The actions of cops on the streets may be quite different from perception, but the department’s primary source of information doesn’t help them.

I applaud Mr. Parry’s doggedness and thoroughness. I know that I’ll be referring to these useful charts — especially the final consolidated chart — again and again.

5 Responses to “Robert Parry on the Effect of the LAPD Consent Decree”

  1. This is impressive research. It took a lot of time and effort to gather, collate and analyze this data. If knowledge is the first step to making things better, and I think it is, then the LAPD and the citizens of LA are lucky to have someone like Mr. Parry who is willing to do this research and make it public.

    DRJ (31d948)

  2. Great Job Mr.Parry !!!!! This needed to be on the front page of both papers of record for the city of Los Angeles! I’m sure that LAT didn’t want to run it because it would force them to swallow the pill of reality that they seem to be unwilling to take.
    With reporters like Mr. Parry on the job, we Officers might see the tides turn back to the safety of the city being the status quo, and #1 priority to the Mayor and Chiefs offices again in our life time. With more stories like this one, the citizens just might demand the consent decree be lifted. Bean counters beware!!! Great work, Keep up the fight!

    To my fellow Warriors reading this, Stay Safe.

    Ed O’Shea

    Ed O'Shea (de5a83)

  3. Excellent post.

    What the whole mess shows it that the activist oppositional class hates the institution itself, not the occasional mistake of a worthy one; they present no plan for actual policing, only structural change that does little more than ultimately weaken policing. The dramatic increase in phony complaints shows I think that this has become an accepted meme in the culture.

    Patricia (824fa1)

  4. I live in South Cebtral Los Angeles and our LAPD police officers are the best! The gangs in the area have been empowered by this consent decree and the weak mayors office, going back to Bradley. We need more facts like these to come out and expose the lies of these activists! This is a great start to making this city safe again. How much does this consent decree cost us anyway? I wonder how many police we can hire with that money?

    Pedro in South Central Los Angeles (de5a83)

  5. In short, with shootings up, illegitimate complaints way up, and the percentage of sustained complaints down, federal oversight appears to have produced the opposite of what was intended.

    1 – shootings are up, but they’re justified – good to see that officers aren’t afraid to use force when necessary. That just means the feds haven’t cut their balls off.

    2 – illegitimate complaints way up – this is bad but not terrible – and to be expected.

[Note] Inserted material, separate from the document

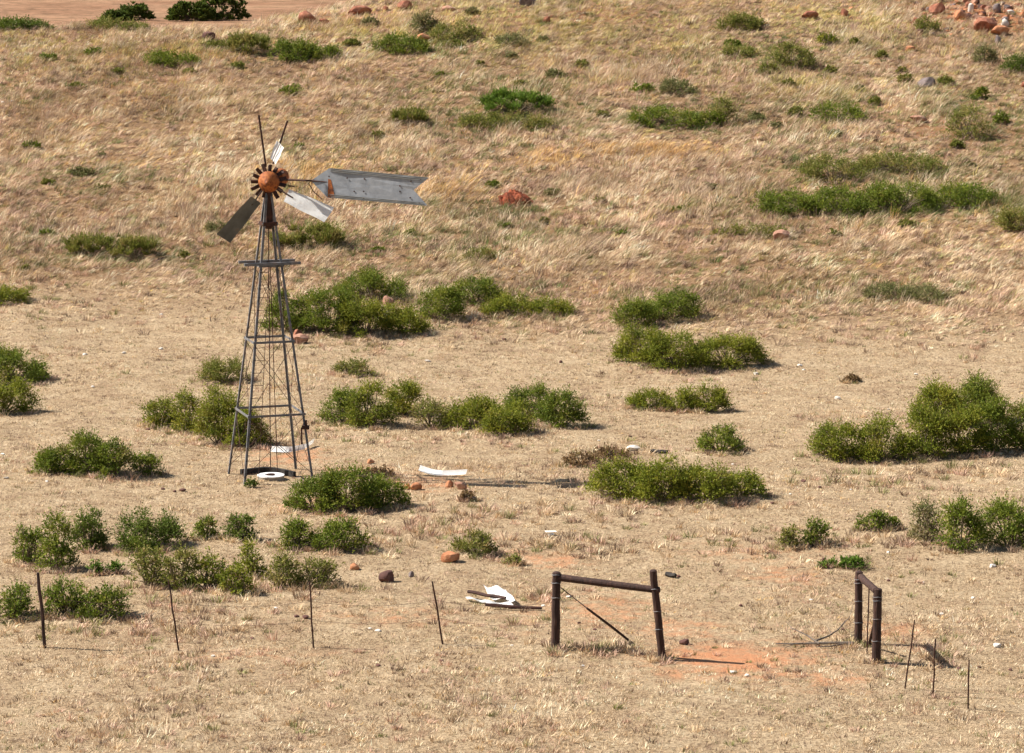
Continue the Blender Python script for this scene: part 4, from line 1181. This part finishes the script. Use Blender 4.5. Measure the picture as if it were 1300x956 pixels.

    3 – legitimate complaints down – you mention that the number of legitimate complaints is down, and not for lack of investigation – isn’t that a good thing? That means there is less bad behavior by cops (out of malice or out of thoughtlessness).

    4 – oversight produced the opposite of what could be expected? You mean it reduced the amount of bad behavior of cops by listening to lots and lots of complaints, many of which were frivolous? That doesn’t sound unexpected.

    5 – I don’t know why there are more shootings, but the real questions I would ask are: how has the crime rate changed, and: are officers in more danger now than before. Those are the numbers that matter.